In 1851, Dr. Schrotter made known the mode of preparation on a large scale, and the properties of this kind of phosphorus isomeric with the white one.

Properties

Amorphous phosphorus has a violaceous brown-red color, opalescent, hard, easy to pulverize. Its specific gravity = 1.964 at the temperature of 50°, whilst at the same temperature the specific gravity of the ordinary phosphorus = 1.830. It becomes luminous at 392°, is not inflammable in the air except if its temperature is above 392°; and a remarkable phenomenon is that it will burn under the influence of direct solar rays at a temperature of 131°. It can be preserved in the air with-out alteration, and sulphuret of carbon, ether, naphtha, and alcohol cannot dissolve it. This variety, hardened by a prolonged heat, is more resisting, and has that very remarkable property of not being venenous, and of being inflamed in the air by rubbing in presence of chlorate of potash. These two properties explain the utility of its application in the fabrication of matches.

Preparation

To obtain amorphous phosphorus according to Schrotter's process, the white phosphorus must be kept in a close vessel at the temperature of 536° for from eight to twelve days, heating it very gradually for two days, a little above 464°, to avoid the ebullition of the phosphorus. Then heat by degrees up to 536°, being careful not to exceed this point, for amorphous phosphorus will bo reduced into vapors, and form again the ordinary phosphorus. These conditions are realized with three concentric receivers of cast-iron, having the form of crucibles. The largest one constituting a water-bath, containing an alloy of equal parts of lead and tin. The second vessel dipped in this one contains powdered sand forming a sand-bath, in which is placed the third vessel, which last one contains the phosphorus, and transmits the temperature received by the intermediary of the two baths of alloy and sand.
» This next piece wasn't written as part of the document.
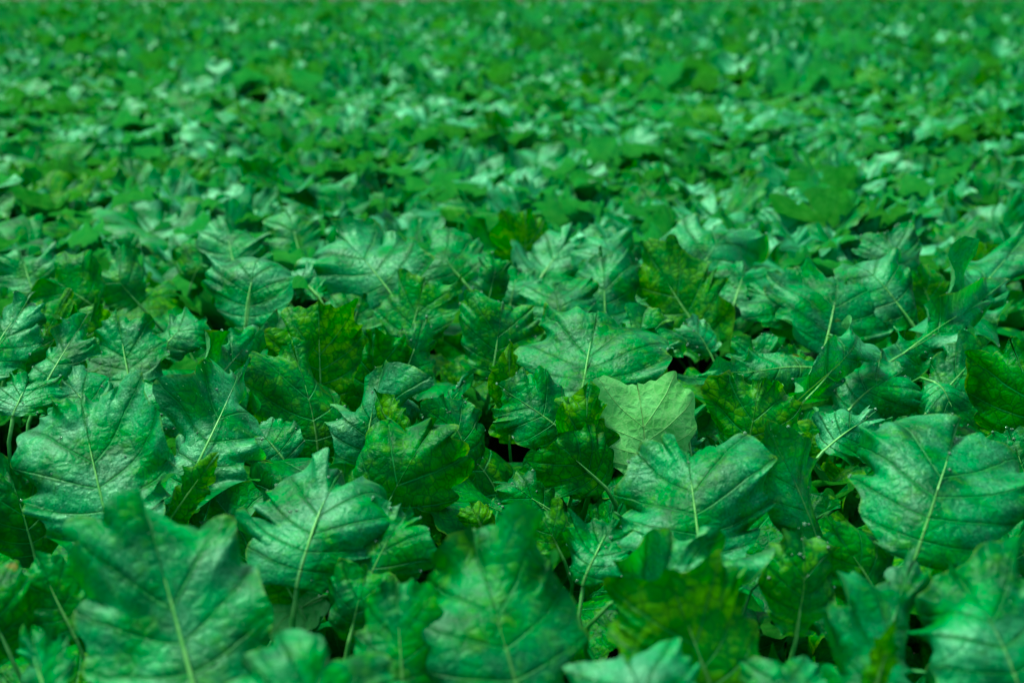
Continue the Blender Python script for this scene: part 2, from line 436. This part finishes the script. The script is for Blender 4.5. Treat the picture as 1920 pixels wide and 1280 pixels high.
H(1495, 1160, 1505, 985, 140, 25, 10, .5, .3, cup=(.3, 1.1), dz=.0, txt='half-folded mottled leaf between two broad leaves')
H(1190, 1120, 1420, 1060, 120, 50, 0, .2, .55, ruf=.09, bend=.8, dz=.03)
H(1525, 1010, 1432, 795, 120, 25, 30, .2, .45, cup=(.2, 1.2), bend=.4, dz=.02, txt='tall narrow folded leaf left of the broad right leaf')
H(1480, 1110, 1560, 1200, 60, 50, 0, .2, .5, cup=(.9, .9), dz=-.06)
H(1640, 1110, 1560, 990, 150, 25, 10, .3, .15, dz=-.02)
H(1900, 1080, 1880, 960, 120, 35, 0, .05, .3, dz=-.05)
H(1930, 930, 1890, 800, 140, 30, -10, .05, .3, dz=-.03)
# middle rows
H(700, 1000, 815, 800, 230, 22, 0, .35, .12, bend=.9, cup=(.5, .6), ruf=.09, dz=.0, txt='dark ruffled leaf hanging left of the dark gap')
H(690, 862, 722, 700, 150, 34, -20, .1, .62, bend=.9, cup=(.9, 1.1), ruf=.10, dz=.01, txt='crinkled folded leaf on a bare pale stalk')
H(770, 830, 712, 735, 70, 12, -30, .85, .0, cup=(.6, 1.2), bend=.9, dz=.03)
H(352, 905, 452, 690, 160, 40, 35, .08, .8, bend=.9, cup=(1.0, .3), ruf=.08, dz=.03, txt='dewy leaf leaning right of the big blue-green leaf')
H(330, 960, 410, 850, 66, 20, 0, .75, .1, cup=(.9, .5), dz=.01)
H(590, 850, 545, 640, 190, 36, 25, .35, .15, bend=.4, cup=(.3, .9), dz=.0, txt='long grooved dark leaf under the upright notched leaf')
H(602, 730, 597, 562, 175, 12, 5, .72, .0, bend=.3, cup=(.3, .3), lob=.15, dz=.03, txt='upright olive notched leaf left of centre')
H(345, 770, 505, 590, 100, 30, 50, .15, .55, cup=(.2, 1.2), bend=.5, dz=.02, txt='long folded leaf with a frosted rim')
H(530, 860, 470, 790, 120, 40, 0, .1, .6, dz=-.03)
H(705, 760, 700, 625, 150, 14, 0, .35, .0, ruf=.09, bend=.6, dz=-.02, txt='dark wrinkled leaf beside the upright notched leaf')
H(750, 720, 795, 600, 90, 30, 20, .2, .3, cup=(.8, .8), dz=.0)
H(770, 640, 800, 528, 150, 32, 0, .4, .25, ruf=.07, dz=.0, txt='wavy green leaf behind the dark wrinkled leaf')
H(925, 690, 942, 560, 165, 28, 0, .35, .28, bend=.4, ruf=.07, dz=.0, txt='mid-green leaf tucked behind the broad central leaf')
H(1095, 735, 1120, 590, 290, 50, 0, .15, .42, bend=.6, cup=(.5, .4), ruf=.07, dz=.03, txt='broad star-shaped leaf at the very centre')
H(1170, 690, 1260, 600, 110, 50, -30, .3, .35, cup=(.4, .4), ruf=.08, dz=.03)
H(955, 800, 955, 640, 80, 12, 0, 1.0, .0, bend=.3, dz=.0, txt='slim bright yellow-green leaf beside the broad central leaf')
H(1048, 805, 935, 725, 135, 34, -20, .15, .28, bend=.5, cup=(.4, .4), dz=.02, txt='rounded veined leaf facing left below the central leaf')
H(870, 860, 830, 740, 110, 30, 20, .2, .3, cup=(1.0, .4), dz=-.02)
H(800, 800, 890, 695, 46, 30, 50, .1, .5, cup=(1.2, .2), dz=.0)
H(1078, 890, 1100, 720, 120, 10, 10, .6, .0, cup=(.3, .5), ruf=.08, dz=.03, txt='dark mottled leaf half covering the pale upturned leaf')
H(1213, 865, 1195, 718, 205, 30, 0, 0, 0, p=1, under=True, bend=.25, cup=(-.2, -.2), ruf=.03, dz=.03, lob=.1, txt='pale upturned leaf showing its underside')
H(1120, 900, 1040, 830, 150, 22, 0, .35, .1, dz=.0)
H(1398, 855, 1425, 708, 170, 20, 0, .55, .12, bend=.4, ruf=.07, dz=.0, txt='upright dark olive leaf right of the pale upturned leaf')
H(1290, 830, 1265, 735, 70, 40, 40, .1, .75, cup=(1.0, .4), ruf=.1, dz=.02)
H(1560, 835, 1640, 780, 130, 48, 0, .08, .8, ruf=.1, dz=.01, txt='small crinkled dewy leaf behind the broad right leaf')
H(1470, 770, 1495, 640, 90, 20, 10, .5, .1, dz=-.04)
H(1500, 745, 1582, 608, 78, 25, 60, .1, .7, cup=(.2, .9), bend=.6, dz=.04, txt='propeller-like leaf with one upright dewy lobe')
H(1510, 700, 1258, 705, 70, 40, 0, .2, .45, cup=(.9, .9), bend=.3, dz=.01)
H(1600, 765, 1700, 690, 140, 48, -10, .05, .55, cup=(.4, .9), bend=.6, dz=.0, txt='smooth drooping leaf with curved midrib')
H(1422, 705, 1408, 632, 95, 38, 0, .2, .5, ruf=.06, dz=.0, txt='small round notched leaf on the right of centre')
H(1325, 655, 1282, 600, 64, 40, 20, .05, .6, cup=(.3, .3), dz=.02, txt='little leaf on a bare stalk over a dark gap')
H(1315, 625, 1215, 468, 165, 24, -25, .72, .18, bend=.4, cup=(.3, .3), ruf=.06, dz=.03, txt='mottled yellow-green leaf with saw-toothed edge')
H(1235, 600, 1175, 545, 100, 40, 0, 0, .55, cup=(.8, .4), dz=-.03)
H(1135, 605, 1130, 480, 160, 42, 0, .12, .5, bend=.5, ruf=.07, dz=.02, txt='ruffled green leaf just behind the broad central leaf')
H(1050, 610, 1040, 530, 150, 45, 0, .12, .5, ruf=.07, dz=.0)
H(1548, 640, 1570, 520, 230, 46, 0, .05, .5, bend=.5, cup=(.5, .5), dz=.02, txt='smooth blue-green leaf behind the propeller-like leaf')
H(1520, 610, 1400, 545, 110, 48, -20, .12, .5, cup=(.4, .8), dz=.02)
H(1690, 590, 1580, 495, 120, 48, -30, .05, .7, bend=1.1, cup=(.6, .6), dz=.03, txt='arched frosted leaf over the dark gap at right')
H(1668, 690, 1862, 560, 92, 46, 20, .05, .72, cup=(.5, .6), bend=.4, ruf=.06, dz=.04, txt='long wrinkled dewy leaf reaching right')
H(1780, 610, 1925, 440, 120, 46, 30, .05, .7, cup=(.4, .7), bend=.3, ruf=.06, dz=.04, txt='long wrinkled leaf at the right edge')
H(1750, 760, 1850, 650, 120, 42, 10, .2, .3, cup=(.4, .4), dz=.0)
H(1950, 830, 1895, 635, 200, 15, -10, .3, .05, dz=.06, txt='big dark upright leaf at the right edge')
H(1760, 730, 1800, 800, 90, 50, 0, .1, .5, dz=-.02)
H(1690, 640, 1700, 560, 60, 15, 0, .85, .0, dz=-.03, txt='small yellow leaf beside the dark gap at right')
H(30, 770, 55, 715, 130, 48, 10, .05, .75, dz=.0, ruf=.08)
H(-20, 700, 60, 570, 120, 46, 20, .05, .8, bend=.9, cup=(.4, .8), dz=.02, txt='frosted leaf drooping at the left edge')
H(10, 700, 30, 610, 130, 35, 10, .2, .3, dz=-.02)
H(85, 725, 165, 595, 90, 44, 30, .05, .6, cup=(.7, .6), bend=.4, dz=.02, txt='narrow teal leaf folded along its midrib at left')
H(150, 680, 180, 560, 90, 20, 10, .7, .1, ruf=.08, dz=.0)
H(100, 660, 80, 560, 120, 20, 0, .7, .1, ruf=.08, dz=-.01)
H(247, 725, 225, 600, 150, 44, 0, .08, .5, bend=.4, cup=(.4, .5), dz=.0, txt='smooth teal leaf left of the frosted-rim leaf')
H(306, 655, 385, 595, 90, 50, 10, .1, .45, cup=(.7, .7), dz=.02)
H(240, 790, 290, 738, 130, 45, 0, .08, .65, dz=-.02)
H(180, 780, 120, 715, 140, 45, -10, .08, .6, dz=-.02)
H(467, 590, 500, 482, 180, 48, 0, .06, .68, bend=1.0, cup=(.6, .8), ruf=.07, dz=.02, txt='arched dewy leaf with curved pale midrib left of centre')
H(590, 550, 545, 510, 70, 52, -20, .05, .65, dz=.02)
H(732, 555, 625, 432, 200, 48, -10, .06, .72, bend=.5, ruf=.07, dz=.03, txt='bright dewy leaf with long diagonal midrib')
H(730, 520, 770, 450, 90, 40, 10, .2, .4, dz=.0)
H(660, 620, 680, 555, 120, 30, 0, .3, .3, dz=-.05)
H(860, 520, 800, 465, 190, 46, 0, .12, .35, cup=(.3, .3), ruf=.05, dz=.01, txt='smooth pale green leaf behind centre')
H(915, 560, 925, 475, 70, 25, 30, .2, .5, cup=(.9, .2), dz=.02)
H(982, 515, 985, 393, 112, 12, 0, .75, .0, bend=.3, lob=.1, ruf=.06, dz=.03, txt='rounded upright dark yellow-green leaf behind centre')
H(1010, 530, 1075, 445, 150, 48, 10, .05, .75, ruf=.08, dz=.0, txt='frosted leaf right of the rounded upright leaf')
H(960, 560, 975, 500, 90, 40, 0, .05, .6, dz=-.02)
H(1155, 520, 1130, 445, 140, 50, 0, .1, .72, ruf=.08, dz=.02)
H(1300, 520, 1390, 430, 170, 50, 10, .08, .7, ruf=.07, bend=.6, dz=.02, txt='pale wrinkled leaf behind the mottled yellow-green leaf')
H(1380, 560, 1400, 500, 140, 50, 0, .08, .65, dz=.01)
H(1680, 510, 1660, 435, 120, 35, 0, .05, .55, dz=.02)
H(1745, 580, 1715, 508, 100, 22, 0, .5, .1, dz=-.02)
H(1840, 500, 1850, 455, 60, 15, 0, .95, .0, dz=-.01)
H(440, 500, 425, 425, 130, 46, 0, .08, .6, ruf=.08, dz=.01)
H(245, 480, 215, 440, 60, 35, 0, .15, .4, dz=0)
H(365, 520, 395, 470, 140, 30, 0, .35, .1, dz=-.04)
H(170, 570, 95, 520, 150, 22, 0, .35, .1, dz=.0)
H(60, 540, 40, 475, 120, 44, 0, .1, .5, ruf=.09, dz=.0)
H(250, 560, 190, 500, 120, 30, 0, .4, .3, ruf=.08, dz=.0)
H(560, 470, 540, 400, 110, 45, 0, .3, .5, dz=.0)
H(1180, 600, 1200, 560, 80, 50, 0, 0, .6, dz=-.04)

def canopy_hit(px, py, dz):
    d = ray(px, py); z = CAN
    for _ in range(4):
        k = (z + dz - CP[2]) / d[2]; p = CP + d * k
        z = float(canopy_z(p[0], p[1]))
    return CP + d * ((z + dz - CP[2]) / d[2])

hero_geo = []
for i, h in enumerate(HERO):
    rs = np.random.RandomState(1000 + i)
    mx, my = (h['bx'] + h['tx']) / 2, (h['by'] + h['ty']) / 2
    pm = canopy_hit(mx, my, h['dz'])
    e, a = R(h['e'] + (8 if h['e'] > 38 else 3)), R(h['az'] + rs.uniform(-14, 14))
    n = np.array([math.sin(a) * math.cos(e), -math.cos(a) * math.cos(e), math.sin(e)])
    def hit(px, py):
        d = ray(px, py); return CP + d * (np.dot(pm - CP, n) / np.dot(d, n))
    Pb, Pt = hit(h['bx'], h['by']), hit(h['tx'], h['ty'])
    Pb = Pb - (Pt - Pb) * .20
    Lc = np.linalg.norm(Pt - Pb); u = (Pt - Pb) / Lc
    B = nrm(np.cross(u, n))
    depth = np.dot(pm - CP, CF); vd = nrm(pm - CP)
    W = 1.24 * h['w'] * depth / FPX / max(.5, math.sqrt(max(.01, 1 - np.dot(B, vd) ** 2)))
    N = n
    if h['under']: N = -n; B = -B
    th = h['bend'] * 1.25 + rs.uniform(-.1, .25)
    L = Lc * (th / 2) / math.sin(th / 2) if abs(th) > 1e-3 else Lc
    m = 24; q = np.linspace(0, 1, m + 1)
    ang = th / 2 - th * q
    if h['under']: ang = -ang
    Tn = np.cos(ang)[:, None] * u + np.sin(ang)[:, None] * N
    Nn = np.cos(ang)[:, None] * N - np.sin(ang)[:, None] * u
    seg = (Tn[:-1] + Tn[1:]) / 2 * (L / m)
    C = np.vstack([[0, 0, 0], np.cumsum(seg, 0)]) + Pb
    hero_geo.append(dict(Pb=Pb, C=C, T=Tn, N=Nn, B=B, L=L, W=min(W, L * 2.2), depth=depth, pm=pm, rs=rs, h=h))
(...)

Schrotter placed in this third vessel, a china vessel, having a similar form, and this latter receives the phosphorus.

A cast-iron covercle is adapted to the third vessel; this covercle is maintained by a screw, which presses strongly on the centre. In all cases, the covercle of the third vessel Las a furrow in which is fitted the threaded end of a copper tube curved as a syphon; and of which the opposite end goes into a little kettle containing mercury. This pipe is provided with a faucet to shut off the communication between the receiver and the mercury when the operation is completed. During all the time that, with the help of the two baths, the temperature is maintained at 536°, a little lamp should be placed under the tube to keep the temperature sufficiently high to liquefy the phosphorus which can be carried away by the phosphuretted hydrogen gas, and will shut the tube if not heated.

After gradually heating the double bath to disengage the air and vapor of water, raise the temperature till disengagement of vapors which burn in the air. One or two hours after, raise the temperature 392°, then to 464°, and at last to 536°, and keep it at this point for ten days.

M. Coignet, of Lyons, has done away with the bath. He heats the phosphorus directly with the same care in a cast-iron vessel which holds 400 pounds. Five similar vessels, holding together 2000 pounds of phosphorus, or 4000 in one month can furnish enough for the entire consumption of the United States at the present time. After cooling, the phosphorus is found hardened. It is then broken with a hammer, and taken out, ground in a mill with water, passed through a sieve, and washed with sulphuret of carbon to dissolve the white phosphorus which has not been transformed.

Another method of separating the white phosphorus, consists in exposing the amorphous phosphorus to damp air, when the white phosphorus acidifies, and it is only necessary to wash with water to dissolve the acid.

The surest and most economical method of eliminating the white phosphorus is that fol-lowed by Mr. Coignet. It consists in submitting phosphorus to the action of a boiling solution of caustic soda, which attacks and dissolves the ordinary phosphorus, and forms a soluble hypophosphite, and disengages phos-phurctted hydrogen. The ebullition is then continued, and the alkaline solution changes until all fetid odor has disappeared. It is then well-washed with water until all the soda is removed.

After the operation, the amorphous phosphorus is dried, and used as we shall hereafter indicate in the preparation of matches.

Uses of The Two Varieties of Phosphorus

The principal uses of the two kinds of phosphorus consist in the manufacture of matches. For this purpose the annual consumption in France is about 72,000 pounds, while for all other uses the consumption is not more than 1,000 pounds.